Posted on:2002-03-16Degree:Ph.DType:Dissertation
University:California Institute of TechnologyCandidate:Jenet, Fredrick AFull Text:PDF
GTID:1468390011998827Subject:Physics
Abstract/Summary:
Recent advances in recording technology and computational power have made possible the development of a wide bandwidth digital recording system for radio astronomy. A prototype 50 MHz bandwidth system along with two production systems with 10–50 MHz bandwidth have been designed and built at Caltech. Signal processing techniques have been developed in order to remove various artifacts introduced into the signal by the digitization process.

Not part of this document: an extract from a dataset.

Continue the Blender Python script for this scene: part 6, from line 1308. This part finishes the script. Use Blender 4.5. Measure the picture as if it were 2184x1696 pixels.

These techniques along with various pulsar signal processing algorithms have been successfully implemented in a suite of highly portable analysis programs designed to run on multi-purpose parallel supercomputers, networked workstations, and stand-alone workstations. The single pulse radio emission properties of the bright millisecond pulsar PSR J0437-4715 have been studied using standard analysis methods. New techniques have been developed in order to study the single pulse properties of “weak” or low-intensity pulsars. These techniques have been used to analyze the pulse-to-pulse amplitude and pulse shape variations of the fastest millisecond pulsar PSR B1937+21. Techniques have also been developed in order to search for the presence of coherent non-Gaussian emission statistics. Such statistics have been detected in pulsars; B0823+26, B0950+08, and B1133+16. This is the first time such a phenomenon has been observed.